MOSES LAKE — A group of Moses Lake voters has demanded a recount of last month’s closely-run school construction bond.

“If this was a political race, there’d be an automatic recount,” said Fred Meise, one of the signatories of the recount petition. “We are talking about $135 million here.”

The school bond, intended to build a second high school to accommodate the growing number of students in Moses Lake as well as build an eleventh elementary school and refurbish the existing Moses Lake High School, passed by three votes — 5,678 “yes” votes to 3,781 “no” votes, with one undervote — for a total of 60.03 percent.

“We think it’s close, and we think the numbers are out there to get this turned around,” Meise said.

Bond initiatives need 60 percent approval to pass in Washington state.

For nearly all of the 10 days between Election Day on Feb. 14 and the day the ballot was finally certified, Feb. 24, the measure fell short of the needed 60 percent approval by around four votes.

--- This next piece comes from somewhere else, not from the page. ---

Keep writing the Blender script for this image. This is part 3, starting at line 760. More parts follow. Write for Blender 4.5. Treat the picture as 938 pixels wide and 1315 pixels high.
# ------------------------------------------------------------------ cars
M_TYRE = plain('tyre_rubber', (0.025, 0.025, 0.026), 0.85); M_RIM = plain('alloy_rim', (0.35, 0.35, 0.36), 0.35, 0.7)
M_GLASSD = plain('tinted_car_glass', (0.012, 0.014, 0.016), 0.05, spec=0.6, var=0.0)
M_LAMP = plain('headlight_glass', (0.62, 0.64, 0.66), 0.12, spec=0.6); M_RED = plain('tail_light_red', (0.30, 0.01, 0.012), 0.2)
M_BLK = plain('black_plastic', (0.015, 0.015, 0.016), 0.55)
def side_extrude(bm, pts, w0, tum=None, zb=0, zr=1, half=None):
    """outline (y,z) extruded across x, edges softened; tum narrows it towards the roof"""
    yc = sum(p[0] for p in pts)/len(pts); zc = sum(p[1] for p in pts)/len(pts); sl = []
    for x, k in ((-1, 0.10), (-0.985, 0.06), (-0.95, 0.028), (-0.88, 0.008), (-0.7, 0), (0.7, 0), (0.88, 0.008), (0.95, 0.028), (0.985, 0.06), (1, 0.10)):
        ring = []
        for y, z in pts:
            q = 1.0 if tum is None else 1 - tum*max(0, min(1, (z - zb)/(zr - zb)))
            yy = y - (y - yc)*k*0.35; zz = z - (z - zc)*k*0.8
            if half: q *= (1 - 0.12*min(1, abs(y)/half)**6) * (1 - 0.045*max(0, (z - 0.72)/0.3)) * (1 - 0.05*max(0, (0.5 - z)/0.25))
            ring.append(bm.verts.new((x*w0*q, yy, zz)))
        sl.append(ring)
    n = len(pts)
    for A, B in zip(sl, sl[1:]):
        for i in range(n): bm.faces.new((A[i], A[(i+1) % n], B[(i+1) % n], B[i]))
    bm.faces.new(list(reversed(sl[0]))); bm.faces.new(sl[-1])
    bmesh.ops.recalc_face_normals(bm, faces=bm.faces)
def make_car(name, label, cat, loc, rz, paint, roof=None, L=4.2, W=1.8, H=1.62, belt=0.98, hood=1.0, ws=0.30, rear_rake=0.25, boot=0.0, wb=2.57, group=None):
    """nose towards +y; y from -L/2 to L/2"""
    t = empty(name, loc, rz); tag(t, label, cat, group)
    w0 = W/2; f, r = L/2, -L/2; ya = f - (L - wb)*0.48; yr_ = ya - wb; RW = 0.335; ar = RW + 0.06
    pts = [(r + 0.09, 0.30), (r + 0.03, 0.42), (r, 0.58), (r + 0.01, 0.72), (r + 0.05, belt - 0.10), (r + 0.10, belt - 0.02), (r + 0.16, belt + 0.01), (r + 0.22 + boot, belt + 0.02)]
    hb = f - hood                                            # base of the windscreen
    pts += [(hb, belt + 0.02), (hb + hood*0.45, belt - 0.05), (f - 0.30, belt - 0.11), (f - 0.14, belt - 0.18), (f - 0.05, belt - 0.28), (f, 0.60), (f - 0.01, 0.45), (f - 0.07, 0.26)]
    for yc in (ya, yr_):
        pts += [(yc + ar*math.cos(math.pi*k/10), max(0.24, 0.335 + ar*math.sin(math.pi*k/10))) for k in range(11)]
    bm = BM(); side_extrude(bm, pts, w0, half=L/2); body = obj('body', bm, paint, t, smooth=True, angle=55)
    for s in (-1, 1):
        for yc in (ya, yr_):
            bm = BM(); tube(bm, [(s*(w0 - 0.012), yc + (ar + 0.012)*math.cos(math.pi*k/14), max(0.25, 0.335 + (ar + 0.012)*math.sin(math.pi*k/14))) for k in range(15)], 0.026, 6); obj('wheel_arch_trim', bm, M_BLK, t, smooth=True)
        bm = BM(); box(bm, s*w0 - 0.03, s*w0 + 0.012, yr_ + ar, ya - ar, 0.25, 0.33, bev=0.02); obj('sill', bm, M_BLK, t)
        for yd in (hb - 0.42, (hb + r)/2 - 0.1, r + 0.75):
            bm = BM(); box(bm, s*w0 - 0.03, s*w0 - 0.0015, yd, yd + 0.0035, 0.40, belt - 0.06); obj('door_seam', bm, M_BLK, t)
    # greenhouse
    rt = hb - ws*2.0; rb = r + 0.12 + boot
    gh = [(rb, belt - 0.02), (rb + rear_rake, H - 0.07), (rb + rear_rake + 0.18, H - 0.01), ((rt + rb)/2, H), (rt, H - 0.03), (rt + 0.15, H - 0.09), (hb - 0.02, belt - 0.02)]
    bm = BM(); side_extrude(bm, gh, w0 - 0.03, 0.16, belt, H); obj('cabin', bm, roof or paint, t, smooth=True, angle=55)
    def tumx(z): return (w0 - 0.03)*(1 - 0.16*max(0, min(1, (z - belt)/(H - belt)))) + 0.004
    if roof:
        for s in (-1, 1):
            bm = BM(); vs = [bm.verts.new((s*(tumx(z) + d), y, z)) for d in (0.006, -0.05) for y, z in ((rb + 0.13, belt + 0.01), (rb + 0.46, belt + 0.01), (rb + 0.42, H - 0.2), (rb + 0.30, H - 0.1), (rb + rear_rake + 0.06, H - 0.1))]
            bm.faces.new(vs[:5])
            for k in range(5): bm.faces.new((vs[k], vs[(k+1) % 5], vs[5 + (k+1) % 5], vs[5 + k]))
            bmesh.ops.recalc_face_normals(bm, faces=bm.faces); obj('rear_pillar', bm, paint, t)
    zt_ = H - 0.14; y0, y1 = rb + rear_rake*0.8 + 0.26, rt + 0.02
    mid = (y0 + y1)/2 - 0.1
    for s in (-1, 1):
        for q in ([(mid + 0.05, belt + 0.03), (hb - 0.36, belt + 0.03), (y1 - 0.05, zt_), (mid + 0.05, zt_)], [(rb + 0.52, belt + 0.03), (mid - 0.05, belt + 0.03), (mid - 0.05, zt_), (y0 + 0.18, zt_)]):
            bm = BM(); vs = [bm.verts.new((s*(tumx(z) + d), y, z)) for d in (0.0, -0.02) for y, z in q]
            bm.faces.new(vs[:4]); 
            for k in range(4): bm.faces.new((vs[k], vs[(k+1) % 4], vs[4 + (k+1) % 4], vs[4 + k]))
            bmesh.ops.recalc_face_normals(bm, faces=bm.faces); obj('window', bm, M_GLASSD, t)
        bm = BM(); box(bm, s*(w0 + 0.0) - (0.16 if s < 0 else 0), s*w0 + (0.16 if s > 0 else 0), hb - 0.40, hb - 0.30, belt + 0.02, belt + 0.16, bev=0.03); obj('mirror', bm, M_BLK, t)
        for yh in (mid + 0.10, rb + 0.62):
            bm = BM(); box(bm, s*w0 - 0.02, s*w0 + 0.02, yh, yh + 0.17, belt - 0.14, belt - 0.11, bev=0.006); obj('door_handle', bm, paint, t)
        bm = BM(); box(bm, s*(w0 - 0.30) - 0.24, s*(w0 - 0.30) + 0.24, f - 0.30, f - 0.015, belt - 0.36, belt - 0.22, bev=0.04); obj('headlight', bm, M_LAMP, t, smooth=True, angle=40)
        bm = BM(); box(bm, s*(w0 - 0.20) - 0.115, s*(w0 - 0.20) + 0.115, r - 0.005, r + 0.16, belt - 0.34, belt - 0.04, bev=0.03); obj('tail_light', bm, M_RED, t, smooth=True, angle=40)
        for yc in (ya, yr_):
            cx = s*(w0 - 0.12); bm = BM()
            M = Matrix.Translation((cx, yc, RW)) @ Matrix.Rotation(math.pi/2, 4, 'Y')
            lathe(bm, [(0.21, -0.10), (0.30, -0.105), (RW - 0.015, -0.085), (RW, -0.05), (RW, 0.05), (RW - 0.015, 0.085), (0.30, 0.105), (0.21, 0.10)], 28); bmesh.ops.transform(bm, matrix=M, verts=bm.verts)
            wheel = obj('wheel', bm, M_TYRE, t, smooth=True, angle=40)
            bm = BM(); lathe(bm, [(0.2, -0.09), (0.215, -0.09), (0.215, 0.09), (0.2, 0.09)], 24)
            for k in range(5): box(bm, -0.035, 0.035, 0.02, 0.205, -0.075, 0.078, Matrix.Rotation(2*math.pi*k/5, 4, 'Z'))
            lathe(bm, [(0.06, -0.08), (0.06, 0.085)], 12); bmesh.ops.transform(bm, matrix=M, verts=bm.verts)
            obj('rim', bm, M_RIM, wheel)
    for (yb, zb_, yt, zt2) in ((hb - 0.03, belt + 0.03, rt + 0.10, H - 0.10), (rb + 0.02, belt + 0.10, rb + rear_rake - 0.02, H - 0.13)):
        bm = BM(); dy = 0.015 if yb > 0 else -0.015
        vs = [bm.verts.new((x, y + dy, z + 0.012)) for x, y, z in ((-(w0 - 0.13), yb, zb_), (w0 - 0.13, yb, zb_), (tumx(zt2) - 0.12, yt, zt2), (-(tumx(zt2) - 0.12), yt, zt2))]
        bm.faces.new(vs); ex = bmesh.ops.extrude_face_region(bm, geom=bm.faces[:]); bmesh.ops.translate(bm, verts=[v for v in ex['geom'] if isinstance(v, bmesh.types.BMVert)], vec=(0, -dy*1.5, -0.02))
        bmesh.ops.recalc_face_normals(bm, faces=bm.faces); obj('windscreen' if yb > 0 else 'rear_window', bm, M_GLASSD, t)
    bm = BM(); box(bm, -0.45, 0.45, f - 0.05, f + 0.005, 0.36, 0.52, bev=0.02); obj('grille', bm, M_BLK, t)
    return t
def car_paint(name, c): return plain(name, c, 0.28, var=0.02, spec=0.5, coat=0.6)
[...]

According to Dedra Osborn, deputy elections official with Grant County, the county will decide on Monday when the hand recount will be conducted. The cost of the recount, $2,365 — 25 cents per ballot — is being paid by the petitioners.

Osborn said the votes will be separated into “yes” and “no” piles and then counted twice by different people. If the counts disagree, they will be counted a third time.

“We have 9,460 ballots, and it will probably take the good part of a day, though I hope it doesn’t,” Osborn said.

Thomas Fancher, who was present at a meeting on Monday to organize the recount, said there was little hesitation to raise the money needed to support the recount.

“It was hard to tell who was faster on the draw to get their wallets out,” Fancher said. “There’s no question in the minds of those people, we want this correct.”